On days when school officials know the next school day might become a snow day, conversations among Quick, director of facilities and operations Steve Forster and director of transportation Karen Wetherald begin early. Those conversations resume at 4 a.m. the following day.

Quick said he also reaches out to area superintendents at Flat Rock-Hawcreek, Greensburg Community Schools, Decatur County Schools, Seymour Community Schools and Brown County Schools. Superintendents will conduct text messaging conversations about what each is considering.

When snow or ice is in the forecast, Quick makes sure to check in with Monroe and Brown counties.

“Whatever happens there happens to us about an hour later,” Quick said.

School officials check with the Bartholomew County Sheriff’s Department and workers at the Columbus City Garage on road conditions. With about 600 miles of road covered by BCSC buses, officials must make sure there is plenty of time for two passes on each road to clear both lanes of snow, Quick said.

Subzero temperatures are also a concern, as a potential danger to students and how freezing temperatures affect buses, he said. When the temperature reaches 10 below zero or lower, diesel fuel starts to gel, and some bus stop arms can malfunction.

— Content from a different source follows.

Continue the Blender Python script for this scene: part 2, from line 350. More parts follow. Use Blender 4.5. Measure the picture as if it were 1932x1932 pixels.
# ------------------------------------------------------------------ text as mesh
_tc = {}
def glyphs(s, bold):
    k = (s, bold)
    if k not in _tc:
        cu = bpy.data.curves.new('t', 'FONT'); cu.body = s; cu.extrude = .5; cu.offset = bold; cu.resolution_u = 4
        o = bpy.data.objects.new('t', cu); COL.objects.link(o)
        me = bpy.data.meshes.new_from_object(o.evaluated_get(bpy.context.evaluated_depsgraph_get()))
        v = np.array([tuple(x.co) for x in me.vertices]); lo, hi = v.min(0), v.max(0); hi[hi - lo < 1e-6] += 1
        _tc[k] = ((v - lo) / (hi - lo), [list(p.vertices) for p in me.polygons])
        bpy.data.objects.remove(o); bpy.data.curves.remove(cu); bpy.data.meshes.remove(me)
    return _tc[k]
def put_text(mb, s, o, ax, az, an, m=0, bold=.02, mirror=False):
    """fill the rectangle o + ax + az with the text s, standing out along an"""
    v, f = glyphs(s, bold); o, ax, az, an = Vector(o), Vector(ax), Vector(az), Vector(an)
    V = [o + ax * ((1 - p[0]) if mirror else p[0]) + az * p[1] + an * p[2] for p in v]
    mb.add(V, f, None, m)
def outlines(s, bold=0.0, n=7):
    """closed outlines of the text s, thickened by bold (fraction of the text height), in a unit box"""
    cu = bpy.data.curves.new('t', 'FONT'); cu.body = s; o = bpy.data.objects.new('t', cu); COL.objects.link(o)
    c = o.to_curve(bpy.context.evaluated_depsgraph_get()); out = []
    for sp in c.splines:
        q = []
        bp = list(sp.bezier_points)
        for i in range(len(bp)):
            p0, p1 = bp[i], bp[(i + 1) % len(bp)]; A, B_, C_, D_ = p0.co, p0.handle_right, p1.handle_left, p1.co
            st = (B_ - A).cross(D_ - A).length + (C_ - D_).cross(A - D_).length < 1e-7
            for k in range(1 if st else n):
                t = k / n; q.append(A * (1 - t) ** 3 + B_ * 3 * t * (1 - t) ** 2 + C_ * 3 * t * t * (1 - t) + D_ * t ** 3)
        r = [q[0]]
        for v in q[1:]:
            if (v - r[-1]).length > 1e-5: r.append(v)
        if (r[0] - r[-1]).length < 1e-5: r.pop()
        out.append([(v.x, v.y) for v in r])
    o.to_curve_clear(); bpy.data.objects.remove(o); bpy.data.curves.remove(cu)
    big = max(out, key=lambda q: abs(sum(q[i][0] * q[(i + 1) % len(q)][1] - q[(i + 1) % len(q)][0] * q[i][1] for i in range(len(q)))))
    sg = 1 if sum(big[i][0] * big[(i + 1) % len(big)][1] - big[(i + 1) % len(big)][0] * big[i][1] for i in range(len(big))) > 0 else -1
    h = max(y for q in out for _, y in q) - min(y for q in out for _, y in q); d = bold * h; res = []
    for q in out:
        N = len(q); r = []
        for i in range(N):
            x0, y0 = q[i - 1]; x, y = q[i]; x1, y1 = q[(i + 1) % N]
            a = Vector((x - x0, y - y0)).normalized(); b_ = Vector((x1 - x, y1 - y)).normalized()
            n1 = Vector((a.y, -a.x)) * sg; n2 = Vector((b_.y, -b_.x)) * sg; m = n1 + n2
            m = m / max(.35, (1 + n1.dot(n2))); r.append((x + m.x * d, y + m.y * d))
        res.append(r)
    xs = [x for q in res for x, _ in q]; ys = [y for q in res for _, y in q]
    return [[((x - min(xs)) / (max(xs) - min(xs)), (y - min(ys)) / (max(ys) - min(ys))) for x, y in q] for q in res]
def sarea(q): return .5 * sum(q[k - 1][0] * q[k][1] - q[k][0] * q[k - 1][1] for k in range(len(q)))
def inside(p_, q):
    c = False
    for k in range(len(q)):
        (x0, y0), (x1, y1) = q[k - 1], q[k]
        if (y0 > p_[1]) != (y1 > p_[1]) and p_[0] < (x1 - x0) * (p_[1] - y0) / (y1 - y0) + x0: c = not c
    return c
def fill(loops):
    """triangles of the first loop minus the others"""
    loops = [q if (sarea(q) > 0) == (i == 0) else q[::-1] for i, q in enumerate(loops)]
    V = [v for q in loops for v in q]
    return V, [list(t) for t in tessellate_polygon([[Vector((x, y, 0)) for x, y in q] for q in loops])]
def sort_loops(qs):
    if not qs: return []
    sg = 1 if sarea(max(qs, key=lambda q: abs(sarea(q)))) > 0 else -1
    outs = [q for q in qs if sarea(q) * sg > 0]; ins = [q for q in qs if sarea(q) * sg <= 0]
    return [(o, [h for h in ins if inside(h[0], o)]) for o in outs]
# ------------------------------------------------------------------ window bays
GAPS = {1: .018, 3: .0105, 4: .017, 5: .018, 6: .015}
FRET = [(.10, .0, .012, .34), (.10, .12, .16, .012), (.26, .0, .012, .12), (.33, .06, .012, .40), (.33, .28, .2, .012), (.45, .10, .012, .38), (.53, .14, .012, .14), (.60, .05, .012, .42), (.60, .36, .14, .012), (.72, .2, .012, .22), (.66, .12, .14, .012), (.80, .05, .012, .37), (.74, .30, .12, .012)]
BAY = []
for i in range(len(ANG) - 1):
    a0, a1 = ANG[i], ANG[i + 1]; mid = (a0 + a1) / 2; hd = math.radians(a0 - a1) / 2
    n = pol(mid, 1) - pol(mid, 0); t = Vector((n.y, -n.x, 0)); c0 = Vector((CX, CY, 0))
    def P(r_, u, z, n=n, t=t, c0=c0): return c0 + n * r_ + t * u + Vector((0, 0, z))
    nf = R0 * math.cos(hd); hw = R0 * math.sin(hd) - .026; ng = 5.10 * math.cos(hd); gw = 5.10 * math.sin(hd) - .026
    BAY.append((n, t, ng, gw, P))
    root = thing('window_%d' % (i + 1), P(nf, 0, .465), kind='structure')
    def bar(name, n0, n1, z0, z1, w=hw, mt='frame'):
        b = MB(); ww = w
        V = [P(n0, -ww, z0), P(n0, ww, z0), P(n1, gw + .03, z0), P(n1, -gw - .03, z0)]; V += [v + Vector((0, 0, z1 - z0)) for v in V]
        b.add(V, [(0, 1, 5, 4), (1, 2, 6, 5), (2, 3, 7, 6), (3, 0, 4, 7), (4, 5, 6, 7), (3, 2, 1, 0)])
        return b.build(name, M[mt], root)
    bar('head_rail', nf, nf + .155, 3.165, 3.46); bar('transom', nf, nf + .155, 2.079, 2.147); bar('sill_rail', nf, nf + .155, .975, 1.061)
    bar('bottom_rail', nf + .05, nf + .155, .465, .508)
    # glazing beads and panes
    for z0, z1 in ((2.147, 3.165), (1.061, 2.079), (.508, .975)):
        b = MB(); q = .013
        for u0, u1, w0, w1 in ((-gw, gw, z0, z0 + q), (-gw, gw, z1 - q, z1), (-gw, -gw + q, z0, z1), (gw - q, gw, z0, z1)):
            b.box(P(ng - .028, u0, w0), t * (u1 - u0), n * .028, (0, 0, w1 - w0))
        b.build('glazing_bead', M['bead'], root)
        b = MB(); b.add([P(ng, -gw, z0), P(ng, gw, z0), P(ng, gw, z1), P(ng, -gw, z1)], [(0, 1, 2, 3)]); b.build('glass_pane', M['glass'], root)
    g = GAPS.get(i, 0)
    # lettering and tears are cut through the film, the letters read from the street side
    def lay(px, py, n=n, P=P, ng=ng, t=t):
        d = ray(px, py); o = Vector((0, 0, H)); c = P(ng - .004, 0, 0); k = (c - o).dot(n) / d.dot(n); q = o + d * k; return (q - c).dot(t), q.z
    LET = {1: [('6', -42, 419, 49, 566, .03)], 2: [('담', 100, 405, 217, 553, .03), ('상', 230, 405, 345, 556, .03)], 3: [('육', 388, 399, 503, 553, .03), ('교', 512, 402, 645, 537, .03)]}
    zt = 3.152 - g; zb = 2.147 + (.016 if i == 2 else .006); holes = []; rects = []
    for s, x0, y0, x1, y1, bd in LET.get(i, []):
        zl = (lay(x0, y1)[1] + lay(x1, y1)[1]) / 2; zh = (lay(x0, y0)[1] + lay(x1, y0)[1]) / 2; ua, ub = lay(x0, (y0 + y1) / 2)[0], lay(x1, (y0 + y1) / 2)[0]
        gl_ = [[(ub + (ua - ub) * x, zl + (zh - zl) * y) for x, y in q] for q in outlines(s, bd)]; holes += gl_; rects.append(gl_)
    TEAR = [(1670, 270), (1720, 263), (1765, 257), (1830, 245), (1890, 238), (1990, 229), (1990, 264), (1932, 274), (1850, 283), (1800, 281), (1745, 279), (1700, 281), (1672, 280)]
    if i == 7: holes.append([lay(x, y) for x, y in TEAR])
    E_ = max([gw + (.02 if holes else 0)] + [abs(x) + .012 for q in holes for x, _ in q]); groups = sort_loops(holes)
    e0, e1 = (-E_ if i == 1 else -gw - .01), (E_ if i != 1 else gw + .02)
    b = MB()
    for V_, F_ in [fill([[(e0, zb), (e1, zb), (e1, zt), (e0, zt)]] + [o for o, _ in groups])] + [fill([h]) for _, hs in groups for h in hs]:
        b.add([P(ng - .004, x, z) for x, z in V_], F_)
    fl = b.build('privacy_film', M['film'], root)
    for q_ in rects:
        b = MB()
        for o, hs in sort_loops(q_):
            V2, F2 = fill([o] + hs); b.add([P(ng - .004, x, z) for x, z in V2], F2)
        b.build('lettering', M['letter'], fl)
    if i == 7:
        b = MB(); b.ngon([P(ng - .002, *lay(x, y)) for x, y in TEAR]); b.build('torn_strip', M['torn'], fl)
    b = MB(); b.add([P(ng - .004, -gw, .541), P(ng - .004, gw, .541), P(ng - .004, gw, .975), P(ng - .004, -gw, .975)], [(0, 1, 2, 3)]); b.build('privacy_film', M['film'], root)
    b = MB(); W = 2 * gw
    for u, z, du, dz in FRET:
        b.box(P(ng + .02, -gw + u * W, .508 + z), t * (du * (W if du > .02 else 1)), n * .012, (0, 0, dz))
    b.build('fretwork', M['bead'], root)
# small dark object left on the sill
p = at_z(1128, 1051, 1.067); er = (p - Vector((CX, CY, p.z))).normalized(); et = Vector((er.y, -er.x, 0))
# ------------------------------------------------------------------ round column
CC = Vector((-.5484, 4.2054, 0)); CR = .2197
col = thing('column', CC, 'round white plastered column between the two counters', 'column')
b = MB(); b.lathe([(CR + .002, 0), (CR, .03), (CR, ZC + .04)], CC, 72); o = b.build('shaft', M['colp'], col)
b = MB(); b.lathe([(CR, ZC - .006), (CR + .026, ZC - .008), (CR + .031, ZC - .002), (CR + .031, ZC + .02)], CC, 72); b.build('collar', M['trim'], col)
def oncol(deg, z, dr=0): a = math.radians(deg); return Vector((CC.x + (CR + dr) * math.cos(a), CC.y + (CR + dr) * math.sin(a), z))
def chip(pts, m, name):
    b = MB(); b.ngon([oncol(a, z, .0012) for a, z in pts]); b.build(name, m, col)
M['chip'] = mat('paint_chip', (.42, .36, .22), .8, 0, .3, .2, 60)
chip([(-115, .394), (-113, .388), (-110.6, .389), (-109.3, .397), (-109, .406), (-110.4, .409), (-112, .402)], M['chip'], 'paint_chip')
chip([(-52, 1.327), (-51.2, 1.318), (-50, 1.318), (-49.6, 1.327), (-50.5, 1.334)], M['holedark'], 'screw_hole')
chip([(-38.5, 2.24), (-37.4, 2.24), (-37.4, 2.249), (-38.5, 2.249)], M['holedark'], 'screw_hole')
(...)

But every possible snow day or delay is a unique situation of timing and circumstances, Quick said. Wind speed, wind chill, the chance of precipitation, how much and in what form, are all variables.

Quick consults a variety of weather forecasting websites.

The National Oceanic and Atmospheric Administration is a mainstay because it provides grids forecasting how snowfall or temperatures will fluctuate over an entire day. NOAA weather data is collected at the Columbus Airport and at Jonesboro.

Quick also checks several websites that stream radar precipitation, showing where the snow or ice is heading and when it could arrive.

Using a combination of these factors and input from school administrators and other superintendents, Quick makes the call.

He admits that on occasion he can get it wrong.

In one instance, an ice storm was approaching the county from the west. Brown County had freezing rain and ice, the temperature was at 30 degrees, and the precipitation was heading toward Bartholomew County, Quick said. After calling off school for the day, the local temperature climbed to 33 degrees, and Bartholomew County got rain, not ice.

Heavy snow is an easier call, he said.

If the 4 to 5 inches of snow Bartholomew County received on Saturday would have occurred during the week, it likely would have resulted in two lost school days, he said.

Late start for measurable snow

Quick said having the first snow days of the school year come in the third week of February is unusual.

Last school year’s long and snowy winter had eight snow days. The first was on Dec. 6, 2013, when about 6 inches of snow fell. Over the next two months, the local snow total climbed to 30 inches.

School cancellations meant rescheduling class for the entire second week of spring break and adding two days at the end of the year.

But adding days into June isn’t something the school corporation wants to do, Quick said.

Families have made plans, the quality of the school day suffers at the end of the year — since it’s warmer — and summer vacation is beckoning.

Quick said the school corporation guarantees five days and two weekends for spring break — but that’s all as far as those vacation days.

He knows how many snow days are still in play and already is looking at the extended weather forecast to see how the weather game will play out and whether any more days might be needed.

“Just get me to March,” he said of the weather forecasts.

Why school was closed, delayed

Here’s a recap of the most recent snow days and school delays, with the reason school was closed each day. Superintendent John Quick said “go time” to make a decision whether school is called off is 5:30 a.m. on the day in question. The school corporation tries to call two-hour delays the night before if there is a chance school could be held the following day.

Feb. 16: Two-hour delay called night before and closed at 5:15 a.m. because of snow.

Feb. 17: School closed, snow.

Feb. 18: Two-hour delay called night before, then closed, snow squalls and blowing and drifting snow.

Feb. 19: School closed, bitterly cold subzero temperatures.

Feb. 20: Two-hour delay for cold temperatures, then school was open.

Monday: Two-hour delay because of cold temperatures.

Tuesday: Two-hour delay because of cold temperatures.

Makeup days

Last week’s snow and cold and four snow days means BCSC student will make up those days on March 25, 26 and 27 and April 3, which is Good Friday.